◆ EXTRACTED ENTRIES:
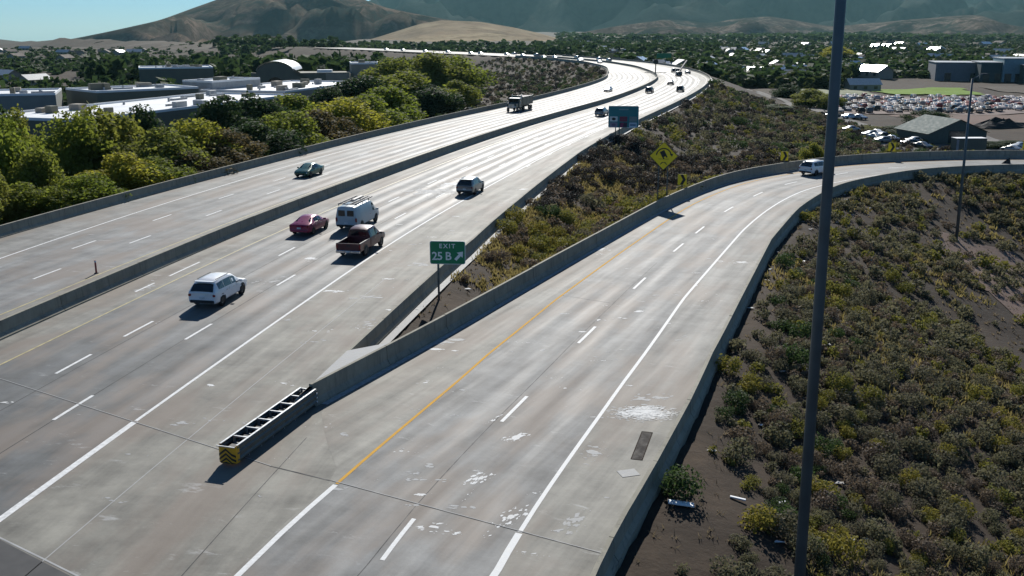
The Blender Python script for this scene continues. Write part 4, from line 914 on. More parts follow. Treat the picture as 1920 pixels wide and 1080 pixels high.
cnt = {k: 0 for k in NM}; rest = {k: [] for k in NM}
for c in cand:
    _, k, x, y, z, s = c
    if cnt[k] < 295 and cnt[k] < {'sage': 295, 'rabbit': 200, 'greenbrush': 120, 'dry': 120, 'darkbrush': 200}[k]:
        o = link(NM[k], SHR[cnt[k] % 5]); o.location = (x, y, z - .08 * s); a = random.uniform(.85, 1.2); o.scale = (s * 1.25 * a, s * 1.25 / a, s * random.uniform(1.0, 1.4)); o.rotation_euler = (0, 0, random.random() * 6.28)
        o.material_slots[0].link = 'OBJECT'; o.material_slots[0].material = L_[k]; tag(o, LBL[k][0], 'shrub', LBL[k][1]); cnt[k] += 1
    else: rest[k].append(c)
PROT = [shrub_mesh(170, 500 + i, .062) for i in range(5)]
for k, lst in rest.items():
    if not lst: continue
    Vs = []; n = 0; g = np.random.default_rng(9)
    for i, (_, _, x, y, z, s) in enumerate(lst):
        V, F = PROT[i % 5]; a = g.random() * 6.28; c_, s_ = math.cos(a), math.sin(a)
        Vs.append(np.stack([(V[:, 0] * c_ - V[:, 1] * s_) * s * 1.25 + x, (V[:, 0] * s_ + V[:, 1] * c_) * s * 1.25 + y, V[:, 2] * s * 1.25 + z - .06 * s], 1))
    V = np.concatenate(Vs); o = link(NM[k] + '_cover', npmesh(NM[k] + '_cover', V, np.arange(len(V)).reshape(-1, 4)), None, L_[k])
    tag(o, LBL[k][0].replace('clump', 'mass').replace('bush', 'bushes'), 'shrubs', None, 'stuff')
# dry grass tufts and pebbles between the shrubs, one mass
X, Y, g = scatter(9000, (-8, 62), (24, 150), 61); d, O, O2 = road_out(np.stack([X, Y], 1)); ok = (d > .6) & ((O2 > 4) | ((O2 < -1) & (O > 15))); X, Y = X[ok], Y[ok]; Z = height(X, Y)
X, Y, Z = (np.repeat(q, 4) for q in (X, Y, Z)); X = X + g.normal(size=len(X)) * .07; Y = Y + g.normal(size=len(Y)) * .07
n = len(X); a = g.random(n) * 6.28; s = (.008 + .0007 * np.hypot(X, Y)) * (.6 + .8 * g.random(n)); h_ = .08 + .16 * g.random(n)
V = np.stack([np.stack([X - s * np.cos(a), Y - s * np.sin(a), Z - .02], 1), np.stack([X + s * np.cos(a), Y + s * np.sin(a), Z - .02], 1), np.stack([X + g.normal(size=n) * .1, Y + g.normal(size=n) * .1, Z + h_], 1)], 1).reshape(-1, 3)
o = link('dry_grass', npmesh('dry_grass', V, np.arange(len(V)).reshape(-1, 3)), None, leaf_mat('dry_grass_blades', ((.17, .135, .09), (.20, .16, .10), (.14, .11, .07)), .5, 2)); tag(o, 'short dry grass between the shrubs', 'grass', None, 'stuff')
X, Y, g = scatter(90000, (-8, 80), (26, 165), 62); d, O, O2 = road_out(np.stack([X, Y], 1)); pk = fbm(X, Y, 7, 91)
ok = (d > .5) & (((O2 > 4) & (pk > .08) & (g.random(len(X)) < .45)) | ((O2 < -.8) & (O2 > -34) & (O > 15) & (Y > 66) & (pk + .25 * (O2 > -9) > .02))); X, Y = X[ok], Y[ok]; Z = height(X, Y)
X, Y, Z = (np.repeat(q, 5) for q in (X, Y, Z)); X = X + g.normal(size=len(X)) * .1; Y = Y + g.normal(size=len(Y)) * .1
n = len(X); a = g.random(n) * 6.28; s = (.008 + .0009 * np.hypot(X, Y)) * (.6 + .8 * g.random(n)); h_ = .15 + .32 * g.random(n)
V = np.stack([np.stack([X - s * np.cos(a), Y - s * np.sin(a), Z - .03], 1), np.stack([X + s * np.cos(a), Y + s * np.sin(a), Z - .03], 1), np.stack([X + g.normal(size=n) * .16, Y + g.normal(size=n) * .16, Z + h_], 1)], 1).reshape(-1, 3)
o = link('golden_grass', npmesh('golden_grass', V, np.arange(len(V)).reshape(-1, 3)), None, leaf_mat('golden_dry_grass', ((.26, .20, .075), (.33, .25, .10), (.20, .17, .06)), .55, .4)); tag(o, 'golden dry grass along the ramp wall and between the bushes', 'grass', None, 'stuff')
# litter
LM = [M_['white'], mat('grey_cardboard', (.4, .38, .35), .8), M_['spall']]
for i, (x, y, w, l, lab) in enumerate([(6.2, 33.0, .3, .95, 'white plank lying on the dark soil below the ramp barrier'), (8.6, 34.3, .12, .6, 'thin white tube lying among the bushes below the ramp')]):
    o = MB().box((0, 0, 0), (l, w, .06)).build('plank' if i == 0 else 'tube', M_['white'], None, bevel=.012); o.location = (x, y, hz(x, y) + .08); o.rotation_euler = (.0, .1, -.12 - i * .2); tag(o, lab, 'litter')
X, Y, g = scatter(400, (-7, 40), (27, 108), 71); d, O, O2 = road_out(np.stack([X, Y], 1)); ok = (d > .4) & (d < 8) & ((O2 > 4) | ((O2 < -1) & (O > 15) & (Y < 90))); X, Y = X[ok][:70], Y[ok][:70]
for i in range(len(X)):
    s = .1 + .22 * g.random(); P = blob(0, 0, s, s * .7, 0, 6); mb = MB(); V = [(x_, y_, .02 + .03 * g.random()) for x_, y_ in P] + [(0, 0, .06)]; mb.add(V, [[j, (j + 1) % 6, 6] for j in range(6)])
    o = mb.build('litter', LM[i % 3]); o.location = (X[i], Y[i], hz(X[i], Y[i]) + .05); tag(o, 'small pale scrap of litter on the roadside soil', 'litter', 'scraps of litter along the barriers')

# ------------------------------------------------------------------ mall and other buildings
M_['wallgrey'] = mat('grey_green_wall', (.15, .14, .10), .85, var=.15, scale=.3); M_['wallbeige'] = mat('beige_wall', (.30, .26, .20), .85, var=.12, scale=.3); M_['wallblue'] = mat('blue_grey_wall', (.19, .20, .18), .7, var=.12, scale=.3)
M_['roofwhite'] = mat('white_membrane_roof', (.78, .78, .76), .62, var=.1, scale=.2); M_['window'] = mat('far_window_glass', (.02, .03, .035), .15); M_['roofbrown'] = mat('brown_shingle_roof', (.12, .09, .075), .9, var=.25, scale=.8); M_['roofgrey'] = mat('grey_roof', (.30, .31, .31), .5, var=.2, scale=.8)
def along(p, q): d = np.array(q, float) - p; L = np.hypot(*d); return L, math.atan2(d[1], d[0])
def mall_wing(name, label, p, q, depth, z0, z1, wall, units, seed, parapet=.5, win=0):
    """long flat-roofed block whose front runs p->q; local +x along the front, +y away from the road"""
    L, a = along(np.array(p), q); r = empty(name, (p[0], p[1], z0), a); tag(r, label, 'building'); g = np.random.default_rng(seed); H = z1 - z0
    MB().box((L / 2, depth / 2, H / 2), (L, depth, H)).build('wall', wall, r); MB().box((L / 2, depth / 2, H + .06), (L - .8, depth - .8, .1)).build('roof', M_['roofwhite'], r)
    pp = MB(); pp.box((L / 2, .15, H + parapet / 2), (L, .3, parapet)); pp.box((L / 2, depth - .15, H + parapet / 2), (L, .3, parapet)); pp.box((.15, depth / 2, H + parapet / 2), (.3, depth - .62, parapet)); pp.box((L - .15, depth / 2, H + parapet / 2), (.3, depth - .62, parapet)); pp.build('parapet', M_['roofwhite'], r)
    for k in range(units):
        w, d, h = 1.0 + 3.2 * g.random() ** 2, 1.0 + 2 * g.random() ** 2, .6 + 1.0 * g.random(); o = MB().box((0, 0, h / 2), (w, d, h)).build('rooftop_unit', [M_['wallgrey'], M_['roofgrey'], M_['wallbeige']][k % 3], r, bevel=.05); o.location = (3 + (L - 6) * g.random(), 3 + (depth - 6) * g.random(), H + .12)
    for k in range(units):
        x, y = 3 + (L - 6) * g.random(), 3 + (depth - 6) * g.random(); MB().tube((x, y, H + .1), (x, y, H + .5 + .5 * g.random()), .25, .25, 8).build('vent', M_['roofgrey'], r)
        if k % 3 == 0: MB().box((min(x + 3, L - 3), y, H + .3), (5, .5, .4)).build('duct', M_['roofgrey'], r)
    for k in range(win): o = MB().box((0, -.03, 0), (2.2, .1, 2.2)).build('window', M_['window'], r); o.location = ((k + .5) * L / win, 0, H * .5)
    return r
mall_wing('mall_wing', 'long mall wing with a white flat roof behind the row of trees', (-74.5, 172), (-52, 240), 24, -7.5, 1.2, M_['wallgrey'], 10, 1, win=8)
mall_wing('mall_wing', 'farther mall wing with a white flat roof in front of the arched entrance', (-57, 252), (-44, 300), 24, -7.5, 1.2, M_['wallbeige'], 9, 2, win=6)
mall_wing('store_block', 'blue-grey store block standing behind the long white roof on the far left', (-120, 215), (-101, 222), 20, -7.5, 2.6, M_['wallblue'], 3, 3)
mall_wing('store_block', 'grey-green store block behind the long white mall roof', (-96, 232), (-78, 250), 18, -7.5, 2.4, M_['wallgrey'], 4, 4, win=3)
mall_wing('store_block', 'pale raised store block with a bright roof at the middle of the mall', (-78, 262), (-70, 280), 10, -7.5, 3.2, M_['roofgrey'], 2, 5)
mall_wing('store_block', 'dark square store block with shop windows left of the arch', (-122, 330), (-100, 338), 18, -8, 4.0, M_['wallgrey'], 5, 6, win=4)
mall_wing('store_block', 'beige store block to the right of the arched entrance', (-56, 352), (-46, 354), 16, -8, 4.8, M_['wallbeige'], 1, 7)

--

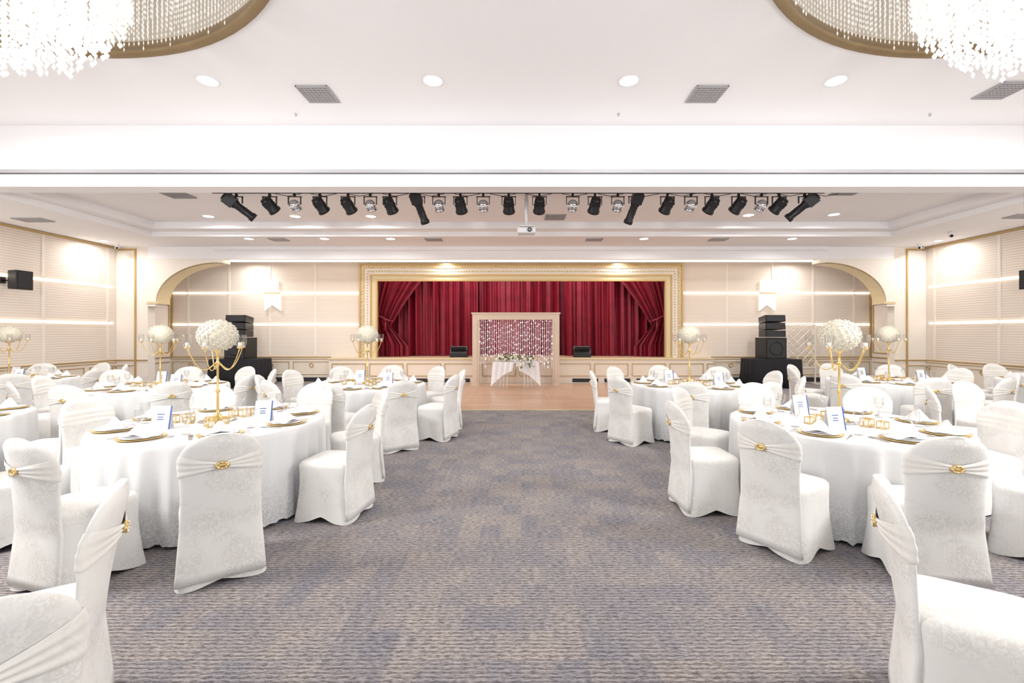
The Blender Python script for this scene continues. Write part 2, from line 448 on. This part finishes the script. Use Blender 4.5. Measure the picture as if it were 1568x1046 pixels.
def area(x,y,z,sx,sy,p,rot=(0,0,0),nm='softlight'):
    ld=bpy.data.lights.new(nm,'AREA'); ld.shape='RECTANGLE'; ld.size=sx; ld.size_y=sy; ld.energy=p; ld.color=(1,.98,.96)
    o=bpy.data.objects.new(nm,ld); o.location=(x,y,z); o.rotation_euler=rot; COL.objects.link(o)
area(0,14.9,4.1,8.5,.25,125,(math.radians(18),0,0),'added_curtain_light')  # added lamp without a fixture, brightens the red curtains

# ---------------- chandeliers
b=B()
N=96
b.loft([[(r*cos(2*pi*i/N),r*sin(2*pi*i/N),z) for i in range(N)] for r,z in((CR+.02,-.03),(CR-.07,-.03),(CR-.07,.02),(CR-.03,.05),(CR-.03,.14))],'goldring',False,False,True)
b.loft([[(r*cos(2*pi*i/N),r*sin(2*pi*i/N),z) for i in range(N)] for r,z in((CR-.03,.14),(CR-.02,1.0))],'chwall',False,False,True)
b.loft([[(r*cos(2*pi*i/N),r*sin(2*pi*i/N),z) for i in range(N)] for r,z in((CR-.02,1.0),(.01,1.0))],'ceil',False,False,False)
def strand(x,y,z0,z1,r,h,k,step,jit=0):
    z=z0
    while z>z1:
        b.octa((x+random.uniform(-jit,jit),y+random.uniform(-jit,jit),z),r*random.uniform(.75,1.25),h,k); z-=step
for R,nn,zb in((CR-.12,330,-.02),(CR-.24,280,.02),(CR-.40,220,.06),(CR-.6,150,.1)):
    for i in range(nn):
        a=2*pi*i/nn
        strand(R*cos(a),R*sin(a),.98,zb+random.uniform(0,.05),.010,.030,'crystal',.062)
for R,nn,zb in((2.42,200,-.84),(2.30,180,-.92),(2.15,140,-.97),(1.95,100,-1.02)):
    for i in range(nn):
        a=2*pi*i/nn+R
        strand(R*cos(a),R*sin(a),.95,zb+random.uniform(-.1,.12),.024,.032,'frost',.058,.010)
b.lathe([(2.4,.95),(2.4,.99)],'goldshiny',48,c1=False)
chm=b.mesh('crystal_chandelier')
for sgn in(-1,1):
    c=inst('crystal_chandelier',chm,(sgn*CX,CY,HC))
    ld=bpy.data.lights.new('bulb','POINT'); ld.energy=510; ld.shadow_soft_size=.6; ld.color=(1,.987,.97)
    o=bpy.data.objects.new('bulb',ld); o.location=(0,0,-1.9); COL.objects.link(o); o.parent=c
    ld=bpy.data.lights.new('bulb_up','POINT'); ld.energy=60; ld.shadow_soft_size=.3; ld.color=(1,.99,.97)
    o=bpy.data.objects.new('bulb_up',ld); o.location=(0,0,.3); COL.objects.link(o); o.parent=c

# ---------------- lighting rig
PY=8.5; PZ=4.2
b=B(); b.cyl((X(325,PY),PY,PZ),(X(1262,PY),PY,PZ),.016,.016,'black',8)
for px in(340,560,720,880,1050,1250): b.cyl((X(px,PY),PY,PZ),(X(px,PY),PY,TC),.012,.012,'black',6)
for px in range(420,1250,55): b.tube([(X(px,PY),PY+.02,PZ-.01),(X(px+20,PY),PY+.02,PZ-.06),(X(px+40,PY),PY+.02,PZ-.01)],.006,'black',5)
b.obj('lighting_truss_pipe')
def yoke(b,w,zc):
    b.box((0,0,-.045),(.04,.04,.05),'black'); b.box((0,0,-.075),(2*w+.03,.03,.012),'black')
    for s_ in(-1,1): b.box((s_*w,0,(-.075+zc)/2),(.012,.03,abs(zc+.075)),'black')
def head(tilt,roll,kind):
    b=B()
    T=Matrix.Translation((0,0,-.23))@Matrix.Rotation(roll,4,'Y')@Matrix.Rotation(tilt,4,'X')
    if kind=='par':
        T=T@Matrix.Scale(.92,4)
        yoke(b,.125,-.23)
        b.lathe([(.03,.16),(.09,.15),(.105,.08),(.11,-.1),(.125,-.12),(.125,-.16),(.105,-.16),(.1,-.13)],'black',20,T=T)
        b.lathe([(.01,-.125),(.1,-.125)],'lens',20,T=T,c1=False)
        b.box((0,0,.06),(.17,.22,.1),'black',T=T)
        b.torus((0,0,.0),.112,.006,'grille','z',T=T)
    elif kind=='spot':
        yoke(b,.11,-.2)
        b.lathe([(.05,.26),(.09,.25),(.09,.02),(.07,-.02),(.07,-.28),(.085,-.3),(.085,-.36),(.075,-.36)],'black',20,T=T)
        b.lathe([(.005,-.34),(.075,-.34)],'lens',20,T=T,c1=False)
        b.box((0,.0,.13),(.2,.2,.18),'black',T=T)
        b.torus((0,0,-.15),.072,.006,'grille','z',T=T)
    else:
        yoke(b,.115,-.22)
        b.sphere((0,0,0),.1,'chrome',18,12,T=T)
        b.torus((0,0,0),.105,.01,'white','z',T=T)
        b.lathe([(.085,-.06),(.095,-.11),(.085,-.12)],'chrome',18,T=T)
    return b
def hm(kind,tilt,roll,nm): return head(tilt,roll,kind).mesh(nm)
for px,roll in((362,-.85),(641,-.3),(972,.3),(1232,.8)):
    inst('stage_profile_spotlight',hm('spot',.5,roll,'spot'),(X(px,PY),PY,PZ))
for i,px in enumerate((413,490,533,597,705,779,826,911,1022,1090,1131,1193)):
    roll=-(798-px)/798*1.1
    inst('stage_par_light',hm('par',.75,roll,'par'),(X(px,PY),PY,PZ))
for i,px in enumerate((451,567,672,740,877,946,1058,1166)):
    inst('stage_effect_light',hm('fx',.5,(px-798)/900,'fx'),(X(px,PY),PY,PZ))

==

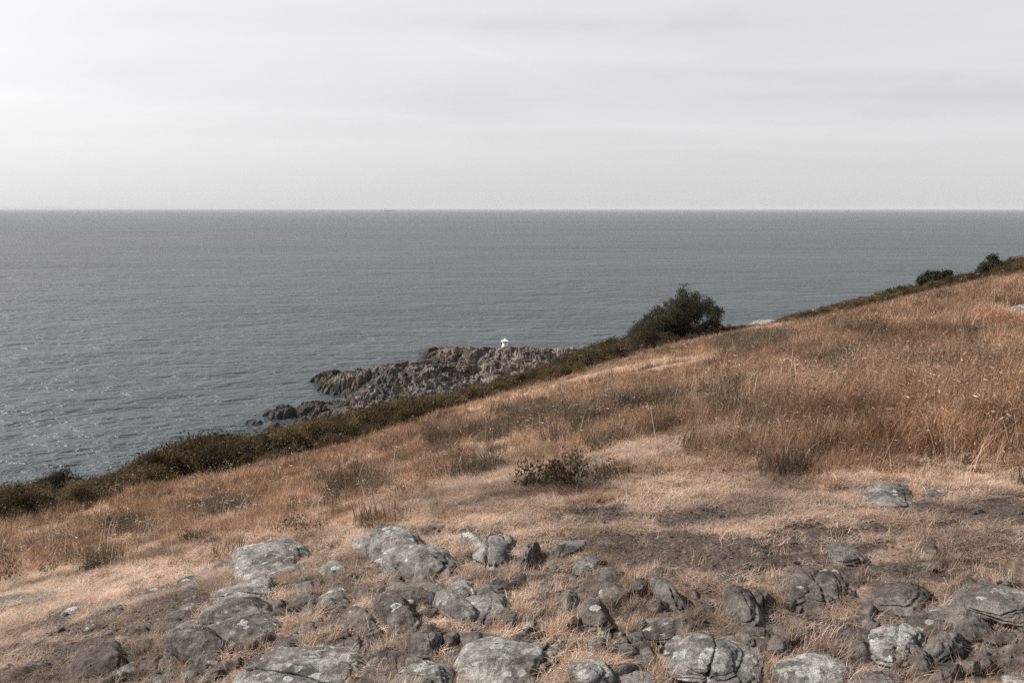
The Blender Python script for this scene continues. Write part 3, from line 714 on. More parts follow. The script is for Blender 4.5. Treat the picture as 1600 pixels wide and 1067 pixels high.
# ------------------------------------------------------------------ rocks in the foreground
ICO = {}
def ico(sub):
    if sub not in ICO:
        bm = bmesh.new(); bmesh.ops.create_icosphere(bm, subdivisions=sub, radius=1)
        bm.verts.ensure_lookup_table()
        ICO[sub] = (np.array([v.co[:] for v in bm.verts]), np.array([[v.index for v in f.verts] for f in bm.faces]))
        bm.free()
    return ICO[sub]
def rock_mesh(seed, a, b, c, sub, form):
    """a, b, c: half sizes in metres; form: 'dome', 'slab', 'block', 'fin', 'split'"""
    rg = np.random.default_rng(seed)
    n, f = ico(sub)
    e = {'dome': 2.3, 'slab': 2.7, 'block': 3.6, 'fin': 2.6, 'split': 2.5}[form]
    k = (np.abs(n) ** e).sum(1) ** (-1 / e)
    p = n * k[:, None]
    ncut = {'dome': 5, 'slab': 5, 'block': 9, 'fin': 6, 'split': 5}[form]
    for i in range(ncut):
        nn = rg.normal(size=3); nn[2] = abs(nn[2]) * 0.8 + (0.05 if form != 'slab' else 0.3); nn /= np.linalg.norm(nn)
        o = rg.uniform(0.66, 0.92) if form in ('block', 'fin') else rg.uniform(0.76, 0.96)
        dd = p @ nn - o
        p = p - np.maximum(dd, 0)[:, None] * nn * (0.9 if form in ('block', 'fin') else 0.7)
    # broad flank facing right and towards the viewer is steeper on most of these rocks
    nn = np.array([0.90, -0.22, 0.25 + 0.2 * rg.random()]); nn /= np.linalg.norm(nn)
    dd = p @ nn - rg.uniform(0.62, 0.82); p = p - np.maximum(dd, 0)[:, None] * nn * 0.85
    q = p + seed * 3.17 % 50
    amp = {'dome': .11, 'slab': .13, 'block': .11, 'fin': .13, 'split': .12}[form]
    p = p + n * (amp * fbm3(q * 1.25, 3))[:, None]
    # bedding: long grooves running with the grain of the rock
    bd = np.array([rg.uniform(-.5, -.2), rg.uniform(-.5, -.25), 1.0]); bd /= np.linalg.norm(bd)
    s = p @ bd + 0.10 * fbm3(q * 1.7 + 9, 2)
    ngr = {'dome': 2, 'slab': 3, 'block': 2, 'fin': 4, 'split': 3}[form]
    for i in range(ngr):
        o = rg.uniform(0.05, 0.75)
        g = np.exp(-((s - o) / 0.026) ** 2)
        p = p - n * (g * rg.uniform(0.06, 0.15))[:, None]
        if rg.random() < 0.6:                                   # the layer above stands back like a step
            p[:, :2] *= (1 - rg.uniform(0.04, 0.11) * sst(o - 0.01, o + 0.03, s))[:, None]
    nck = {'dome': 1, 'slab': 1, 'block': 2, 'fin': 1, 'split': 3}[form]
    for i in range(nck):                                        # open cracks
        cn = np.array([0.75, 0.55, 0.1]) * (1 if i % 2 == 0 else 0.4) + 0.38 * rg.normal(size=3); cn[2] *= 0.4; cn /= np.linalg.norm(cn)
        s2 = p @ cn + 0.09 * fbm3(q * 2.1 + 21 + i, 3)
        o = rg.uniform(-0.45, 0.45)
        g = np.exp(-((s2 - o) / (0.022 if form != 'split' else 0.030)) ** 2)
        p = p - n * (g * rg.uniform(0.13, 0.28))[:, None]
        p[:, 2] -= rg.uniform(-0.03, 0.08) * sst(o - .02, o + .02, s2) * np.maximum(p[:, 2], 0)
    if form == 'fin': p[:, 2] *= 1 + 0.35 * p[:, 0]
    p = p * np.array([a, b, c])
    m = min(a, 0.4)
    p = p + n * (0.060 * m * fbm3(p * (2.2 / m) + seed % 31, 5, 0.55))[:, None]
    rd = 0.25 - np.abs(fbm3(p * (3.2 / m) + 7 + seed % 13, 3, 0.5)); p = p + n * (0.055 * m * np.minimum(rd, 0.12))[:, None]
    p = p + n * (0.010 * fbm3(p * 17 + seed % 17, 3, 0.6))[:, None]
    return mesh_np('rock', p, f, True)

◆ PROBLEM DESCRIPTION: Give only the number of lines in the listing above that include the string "strand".

◆ EXERCISE ANSWER: 3